Au sujet de ces derniers, la diplomatie américaine est plus réservée étant donné qu’elle donné l’effectif de 12.000 jihadistes étrangers venus de 50 pays différents en trois. « Ils ne sont peut-être pas tous encore là-bas », a ajouté Marie Harf, la porte-parole du département d’État. Et l’idée que certains d’entre eux soient revenus dans leur pays d’origine suscite l’inquiétude des services de renseignement et de sécurité occidentaux.

Quoi qu’il en soit, depuis qu’il instauré, il y a quelques semaines, un califat à cheval sur la Syrie et l’Irak, c’est à dire englobant les territoires qu’il a conquis, l’État islamique recrute massivement. D’après les chiffres donnés par l’OSDH, l’organisation aurait reçu l’apport de 6.300 nouveaux jihadistes, dont un millier d’étrangers.

« Les effectifs de l’EI n’ont jamais progressé aussi vite », souligne Rami Abdelrahman, le fondateur de l’OSDH, qui a précisé avoir obtenu ces chiffres « auprès de toutes les parties impliquées dans le conflit syrien ».

Plusieurs raisons peuvent expliquer ce phénomène : la prise de territoires, tant en Syrie qu’en Irak, facilite le recrutement de jeunes, attirés par les primes (il est question d’une centaine de dollars par mois), l’ascendant pris par l’EI sur al-Qaïda, le ralliement de factions rebelles et la communication via Internet, qui attire les candidats au jihad étrangers.

Ainsi, les filières de recrutement irako-syrienne (donc celle de l’EI) ont concerné  » 870 individus venant de France », selon Alain Zabulon, le coordonnateur national du  renseignement. D’où l’adoption de mesures pour limiter les départs vers les zones de « jihad », dont le blocage des sites Internet prosélytes. Seulement, c’est oublier que les jihadistes recrutent surtout via les réseaux sociaux.

Par exemple, sur Twitter, l’on peut trouver des profils de jihadistes européens qui relaient la propagande de l’État islamique. Ainsi, l’un d’eux (dont on ne donnera pas l’adresse de la page), qui se trouve actuellement en Syrie, a posté 607 tweets en français, 149 photos et vidéos et compte 1.287 abonnés.
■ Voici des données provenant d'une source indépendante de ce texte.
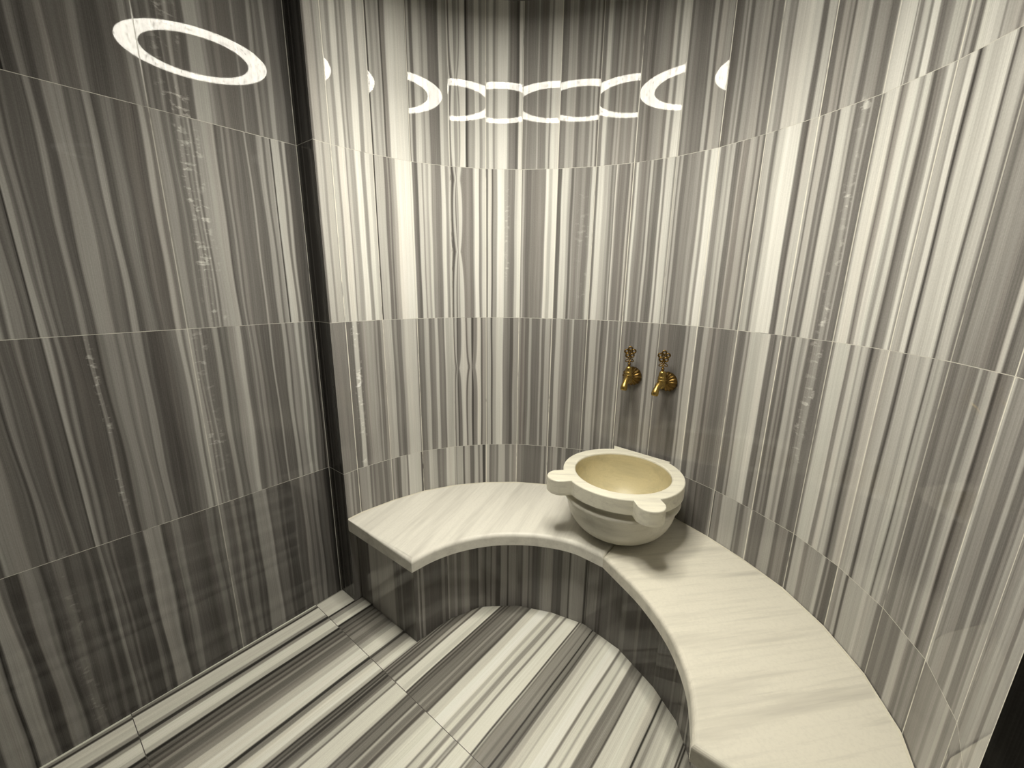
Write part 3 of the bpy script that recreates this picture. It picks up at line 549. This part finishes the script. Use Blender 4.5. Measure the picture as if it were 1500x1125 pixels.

Cela étant, depuis la diffusion de la vidéo montrant l’assassinat du journaliste américain James Foley par un jihadiste de l’EI, Twitter a commencé à faire le ménage en suspendant les comptes l’ayant relayée (pourquoi ne l’a-t-il pas fait plus tôt, alors que des images d’exactions y circulent depuis plusieurs semaines?). Mais pour combien de temps? La même chose avait été faite avec les shebabs somaliens, qui ouvrirent une autre page avec un nom différent. Le problème n’est pas nouveau : en novembre 2011, des sénateurs américains avaient demandé l’exclusion du mouvement taleb de ce réseau social.

Et quand bien même les comptes liés à l’EI seraient supprimés sur Twitter ou Facebook, les jihadistes ont trouvé la parade en se reportant sur le réseau social « Diaspora ». La particularité de ce dernier est qu’il n’est pas hébergé sur un serveur central, ce qui rend compliqué la modération des contenus.

« Nous ne pouvons empêcher personne d’utiliser Diaspora ni influencer les décisions des administrateurs individuels. C’est peut être une des raisons qui a attiré l’État islamique sur notre réseau », a expliqué, à l’AFP, un porte-parole de ce projet lancé en 2010.